From Investors Business Daily:
Leadership: For years, Barack Obama called Iraq “a dumb war.” But considering how that conflict undeniably scared Libya’s Moammar Gadhafi into ending his WMD program, the 2003 invasion has never looked smarter.
‘I don’t oppose all wars,” future President Barack Obama told Chicagoans Against War in Iraq during a 2002 rally. “What I am opposed to is a dumb war … a rash war … the cynical attempt by … armchair, weekend warriors in this (Bush) administration to shove their own ideological agendas down our throats, irrespective of the costs in lives lost and in hardships borne.”

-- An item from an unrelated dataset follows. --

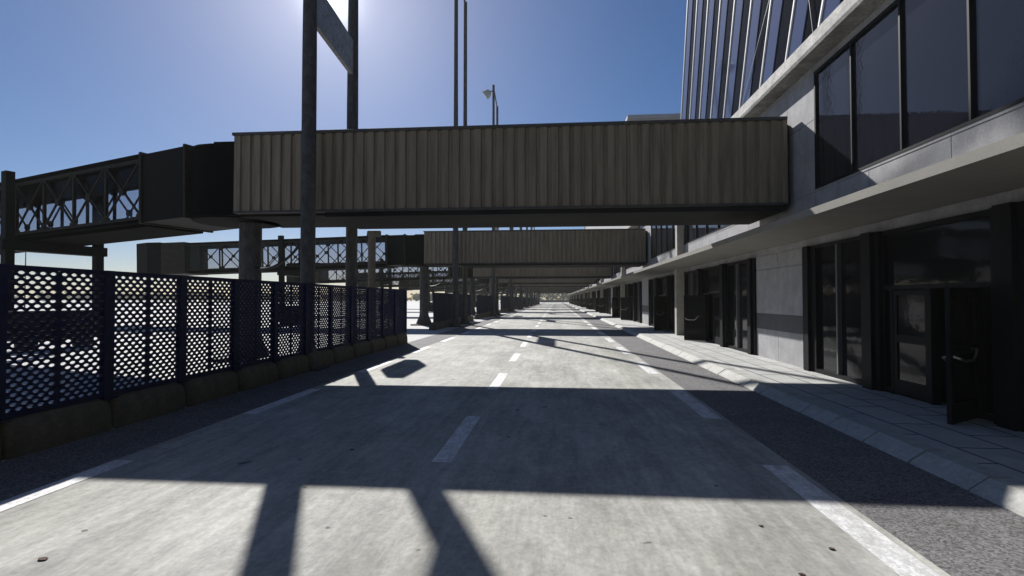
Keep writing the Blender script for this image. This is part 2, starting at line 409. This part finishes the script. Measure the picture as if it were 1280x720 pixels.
    # hanging power cable
    A = Vector((-7.75, .9, Z0-.1)); Bp = Vector((-8.35, 1.0, 3.55)); Cc = Vector((-9.2, 1.1, 3.02)); D = Vector((cx+.55, cy-.1, 3.08)); E = Vector((cx+.2, cy, 3.5))
    cpts = []
    P = [A + (A-Bp), A, Bp, Cc, D, E, E]
    for i in range(1, len(P)-2):
        for t in [k/8 for k in range(8)]:
            p0, p1, p2, p3 = P[i-1], P[i], P[i+1], P[i+2]
            cpts.append(.5*((2*p1)+(p2-p0)*t+(2*p0-5*p1+4*p2-p3)*t*t+(3*p1-p0-3*p2+p3)*t**3))
    MB().tube(cpts, .045, 8).build('cable', 'cable', b, smooth=True)
    return b

BL = ['nearest jet bridge, its beige ribbed walkway spanning the road right above the foreground shadow',
      'second jet bridge, beige ribbed walkway framed below the nearest one']
b0 = make_bridge(YB, R(17.5), R(1.4), BL[0], 2.3)
b1 = make_bridge(YB+PER, 0, R(1.6), BL[1])
for n in range(2, NB):
    c = copy_tree(b1); c.location.y = YB + PER*n
    c['label'] = ORD[n] + ' beige jet bridge spanning the road, counted away from the viewer' if n < NB-1 else 'farthest beige jet bridge spanning the road, framing the bright gap at its end'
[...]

Obama called the plan to liberate Iraq an “attempt by political hacks like Karl Rove to distract us.” And he warned that it “will only fan the flames of the Middle East, and encourage the worst, rather than best, impulses of the Arab world, and strengthen the recruitment arm of al-Qaida.”
Goading the then-commander in chief, Obama said: “You want a fight, President Bush? Let’s fight to make sure that the U.N. (nuclear) inspectors can do their work … let’s fight to make sure our so-called allies in the Middle East, the Saudis and the Egyptians, stop oppressing their own people.”
Today, after two years of President Obama, our “so-called allies” like Egypt are destabilized, or threatened, and in danger of becoming enemies — nothing “so-called” about it.
Turns out that if it hadn’t been for those “armchair warriors” and their “dumb war” in Iraq, Libya might well be a nuclear weapons power today. All the U.N. inspectors in the world wouldn’t be able to stop Gadhafi from using atomic and chemical weapons to slaughter tens or even hundreds of thousands of his own people to keep himself in power, instead of just conventional weapons to kill a fraction of that number.